One might be wondering now, as I had wondered, if Jess was avoiding the matter of sex altogether. As Mr. Silliman has not-long-past brought to the proverbial table, there seems to be a lack of sexuality in academic poetry written by straight men. I can’t say either way what Jess’s sexual orientation is, and I wouldn’t go about trying to guess. It does seem, though, that there may be some suppression at work in his poetry.

The opening poem, “in West Virginia, in 1938”, is a fine example of everything Jess isn’t saying:

“O cherry tomato
kiss me full on the small of my back
____And all the quivers
of summers renew”

Whereas I may have written similar lines as similes, Jess has created an extended metaphor in which a tomato replaces a potential lover to the projected voice of the narrator/poet.

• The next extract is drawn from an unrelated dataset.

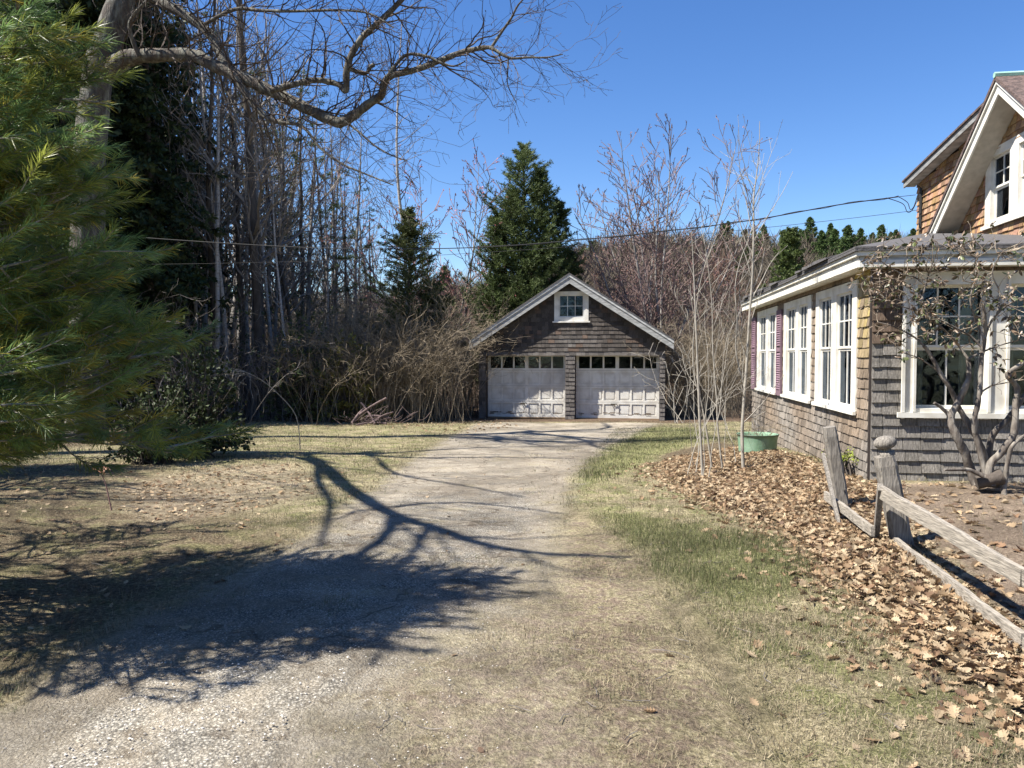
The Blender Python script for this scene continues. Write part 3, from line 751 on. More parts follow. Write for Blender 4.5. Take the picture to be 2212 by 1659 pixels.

Fortunately, having had the rare opportunity to read the collection without any awareness as to who was speaking to me, such moments as the one above presented themselves to me not as suppressed love making but as genuine moments of care that supersede the need for male and female parts to be present at the moment of impact. I don’t think, within the reality of the collection, that Jess was trying to hide anything. Instead, I have come to understand and appreciate Birds for Example as a collection of moments in poetry worth aspiration.

2 comments:

arch.memory said...

Katy, this is a beautifully written review.
However, even though I haven't read the chapbook, two things come to mind:
One, does sex have to figure out in every poetry collection?
Two, that little passage you quote smacks to me of sex! It probably couldn't get any more sexual without getting vulgar.
What say you?

katy said...

such moments as the one above presented themselves to me not as suppressed love making but as genuine moments of care that supersede the need for male and female parts to be present at the moment of impact.

and, like i told jess, sex in poetry is my current bentch marker in that it is how i evaluate, relate and interpret poetry at the moment. sexy or not.